## EXERCISE
Repeat the whole listing below, word for word.

[A block of data]
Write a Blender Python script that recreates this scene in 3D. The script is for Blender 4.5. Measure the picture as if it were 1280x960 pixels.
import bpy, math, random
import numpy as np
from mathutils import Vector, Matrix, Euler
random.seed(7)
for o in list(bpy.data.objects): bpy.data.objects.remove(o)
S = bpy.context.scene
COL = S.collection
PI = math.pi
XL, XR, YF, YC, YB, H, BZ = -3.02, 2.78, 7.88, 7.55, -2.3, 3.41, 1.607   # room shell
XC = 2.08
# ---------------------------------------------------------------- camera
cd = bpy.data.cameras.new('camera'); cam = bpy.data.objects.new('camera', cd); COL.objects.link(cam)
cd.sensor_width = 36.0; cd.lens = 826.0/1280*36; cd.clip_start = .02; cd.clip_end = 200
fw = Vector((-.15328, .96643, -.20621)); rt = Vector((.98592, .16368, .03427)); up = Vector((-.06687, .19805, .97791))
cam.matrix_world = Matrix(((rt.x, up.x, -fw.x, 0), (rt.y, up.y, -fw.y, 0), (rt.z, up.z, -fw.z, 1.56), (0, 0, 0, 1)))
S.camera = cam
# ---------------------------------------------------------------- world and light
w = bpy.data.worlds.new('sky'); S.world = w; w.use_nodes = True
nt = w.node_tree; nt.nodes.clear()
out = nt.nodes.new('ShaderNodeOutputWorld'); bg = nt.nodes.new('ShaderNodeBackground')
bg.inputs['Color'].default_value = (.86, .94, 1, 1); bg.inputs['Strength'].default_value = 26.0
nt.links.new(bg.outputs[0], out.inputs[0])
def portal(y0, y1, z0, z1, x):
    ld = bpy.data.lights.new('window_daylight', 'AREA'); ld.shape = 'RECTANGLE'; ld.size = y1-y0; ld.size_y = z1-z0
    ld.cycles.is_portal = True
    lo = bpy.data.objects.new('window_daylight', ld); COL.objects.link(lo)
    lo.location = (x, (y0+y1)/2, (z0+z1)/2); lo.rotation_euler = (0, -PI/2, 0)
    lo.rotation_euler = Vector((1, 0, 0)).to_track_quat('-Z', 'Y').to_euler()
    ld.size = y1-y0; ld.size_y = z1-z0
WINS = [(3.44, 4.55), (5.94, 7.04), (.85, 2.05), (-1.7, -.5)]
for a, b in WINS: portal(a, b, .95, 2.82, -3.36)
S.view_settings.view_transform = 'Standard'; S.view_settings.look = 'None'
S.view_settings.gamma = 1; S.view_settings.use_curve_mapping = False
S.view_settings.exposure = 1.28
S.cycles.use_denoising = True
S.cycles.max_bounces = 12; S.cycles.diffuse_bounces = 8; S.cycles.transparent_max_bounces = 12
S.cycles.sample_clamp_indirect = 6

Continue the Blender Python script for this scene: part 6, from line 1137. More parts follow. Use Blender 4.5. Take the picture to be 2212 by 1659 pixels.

## OUTPUT FOR THIS TASK
Write a Blender Python script that recreates this scene in 3D. The script is for Blender 4.5. Measure the picture as if it were 1280x960 pixels.
import bpy, math, random
import numpy as np
from mathutils import Vector, Matrix, Euler
random.seed(7)
for o in list(bpy.data.objects): bpy.data.objects.remove(o)
S = bpy.context.scene
COL = S.collection
PI = math.pi
XL, XR, YF, YC, YB, H, BZ = -3.02, 2.78, 7.88, 7.55, -2.3, 3.41, 1.607   # room shell
XC = 2.08
# ---------------------------------------------------------------- camera
cd = bpy.data.cameras.new('camera'); cam = bpy.data.objects.new('camera', cd); COL.objects.link(cam)
cd.sensor_width = 36.0; cd.lens = 826.0/1280*36; cd.clip_start = .02; cd.clip_end = 200
fw = Vector((-.15328, .96643, -.20621)); rt = Vector((.98592, .16368, .03427)); up = Vector((-.06687, .19805, .97791))
cam.matrix_world = Matrix(((rt.x, up.x, -fw.x, 0), (rt.y, up.y, -fw.y, 0), (rt.z, up.z, -fw.z, 1.56), (0, 0, 0, 1)))
S.camera = cam
# ---------------------------------------------------------------- world and light
w = bpy.data.worlds.new('sky'); S.world = w; w.use_nodes = True
nt = w.node_tree; nt.nodes.clear()
out = nt.nodes.new('ShaderNodeOutputWorld'); bg = nt.nodes.new('ShaderNodeBackground')
bg.inputs['Color'].default_value = (.86, .94, 1, 1); bg.inputs['Strength'].default_value = 26.0
nt.links.new(bg.outputs[0], out.inputs[0])
def portal(y0, y1, z0, z1, x):
    ld = bpy.data.lights.new('window_daylight', 'AREA'); ld.shape = 'RECTANGLE'; ld.size = y1-y0; ld.size_y = z1-z0
    ld.cycles.is_portal = True
    lo = bpy.data.objects.new('window_daylight', ld); COL.objects.link(lo)
    lo.location = (x, (y0+y1)/2, (z0+z1)/2); lo.rotation_euler = (0, -PI/2, 0)
    lo.rotation_euler = Vector((1, 0, 0)).to_track_quat('-Z', 'Y').to_euler()
    ld.size = y1-y0; ld.size_y = z1-z0
WINS = [(3.44, 4.55), (5.94, 7.04), (.85, 2.05), (-1.7, -.5)]
for a, b in WINS: portal(a, b, .95, 2.82, -3.36)
S.view_settings.view_transform = 'Standard'; S.view_settings.look = 'None'
S.view_settings.gamma = 1; S.view_settings.use_curve_mapping = False
S.view_settings.exposure = 1.28
S.cycles.use_denoising = True
S.cycles.max_bounces = 12; S.cycles.diffuse_bounces = 8; S.cycles.transparent_max_bounces = 12
S.cycles.sample_clamp_indirect = 6

Continue the Blender Python script for this scene: part 6, from line 1137. More parts follow. Use Blender 4.5. Take the picture to be 2212 by 1659 pixels.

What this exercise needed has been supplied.